The most specific term used seems to be "issue bundling":
The analysis isolates three reasons why the forces of electoral competition may not, by themselves,
be sufficient to produce congruence between citizen preferences and policy outcomes on
both issues. These are (i) when there are divergences between elite and popular opinion on an
issue and that issue is not salient in the election; (ii) when there is a group of voters who hold a
minority view on an issue but vote as single issue voters; and (iii) when a minority view is supported
by an organized interest group that provides campaign contributions to candidates sharing
its position. The logic of each of these arguments rests on issue bundling — the fact that citizens
have only one vote to cast for a representative who must decide on a bundle of issues. This echoes
a familiar theme in political science.
It's been often discussed as one of the problems that direct democracy attempts to solve:
The theory of direct democracy revolves around three ideas: principal-agent
problems, asymmetric information and issue bundling. [...]

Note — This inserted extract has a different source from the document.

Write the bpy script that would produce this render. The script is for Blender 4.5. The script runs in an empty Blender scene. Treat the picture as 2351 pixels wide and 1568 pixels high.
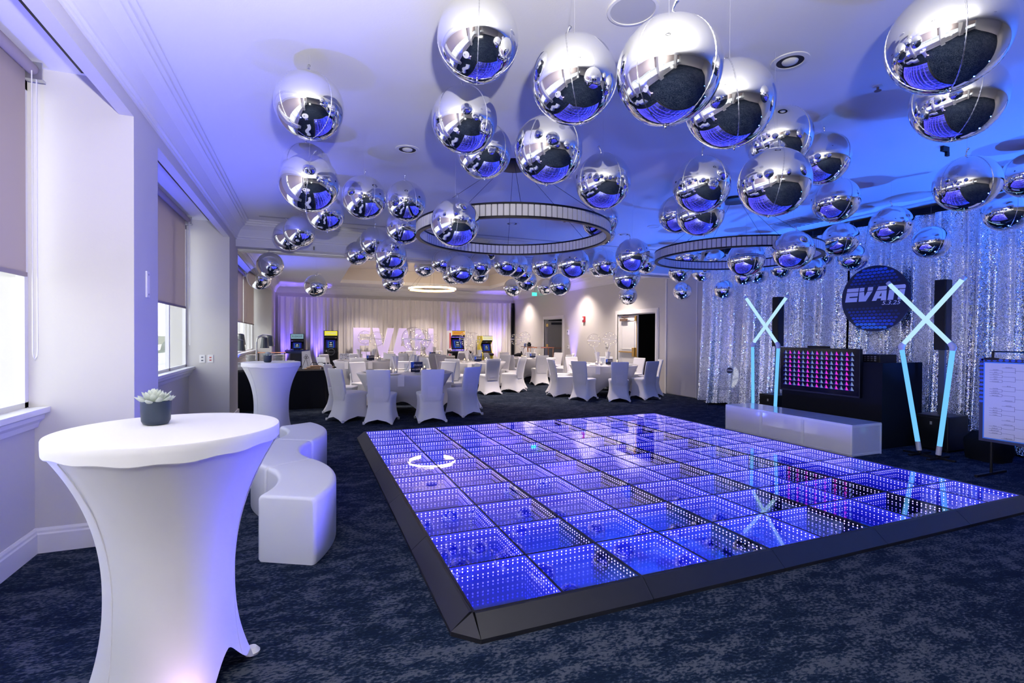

Legislatures often bundle issues together in omnibus bills that are voted on as
a package. This “logrolling” allows legislators to trade votes with each other and
gain approval of their top priorities by giving ground on issues they consider of
secondary importance. Initiatives and referendums give citizens a way to unbundle
specific issues. In terms of efficiency, unbundling can be good or bad depending on whether
logrolling itself is efficient. [...]
Candidates are also bundles—they take positions on multiple issues—and
voters must accept or reject them as packages. By stripping out individual issues,
direct democracy reduces the number of issues on which candidates take positions,
which theory suggests improves the representation process. When candidates run
on fewer issues, citizens can send stronger messages at the voting booth and are less
likely to have to support a candidate who is right on some issues but wrong on
others.
It has also been studied in terms of this bundling occuring at party level:
We present results of a U.S. survey experiment in which candidate platforms are held fixed and
only the number of candidates is altered across treatment conditions. We contrast conditions with and
without issue bundling, and discover that in a hypothetical four-party system, the correlation between
policy preferences and vote choice increases for both the economic and moral dimensions, but far more
for the latter. We interpret this as evidence that policy bundling asymmetrically suppresses the moral
values dimension of conflict.
And as you may guess from the above, issue bundling may be a problem even in the absence of representatives (or parties), e.g. having to yea or nay a single large legislative package (like a constitution) in a referendum:
Bundling is generally viewed with some skepticism in the public choice literature. By
aggregating several issues together, voters may, in some circumstances, choose a bundle that does not
reflect their true preferences. Of course, if there were no transactions costs to bargaining, it would not
matter whether issues were presented individually or as a bundle. In the real world, however, the
agenda setter may determine the outcome by presenting issues as a bundle. Bundling might allow
interest groups to piggy back on generally-approved principles by sneaking in unnecessary policies. This
might take the form of logrolling (when two policies supported by different minorities are aggregated to
generate majority support), or a rider (in which a policy supported by the majority is bundled with one
that would only generate minority support).
When voters are presented with a choice is as momentous as the adoption of the constitution,
in which the prospective costs of reaching no agreement might be overwhelming, they may accept a
certain amount of interest group benefits in the bargain. Bundling at the outset of the constitution
could produce a document full of special interests and logrolling. In contrast, the more incremental
change of a constitutional amendment is rarely as momentous. The cost of failure is less high. Further,
because amendments are focused on fewer subjects, we might expect them to produce a more accurate
reflection of voter preferences than would an up or down vote on the initial bundle of compromises. If
a single subject rule is in place, it might restrict interest group activity, and eliminate Condorcet losers
(Levmore 2005). From this point of view, we might favor amendment over constitution-making as less
susceptible to rent-seeking in some circumstances.
Broader terms that may encompass other things are "limited choice" or "constrained democracy", although these are not strictly about individuals, e.g. they can refer to having to choose among a given set of parties too. These latter notions may even apply to direct democracy, e.g. to referenda.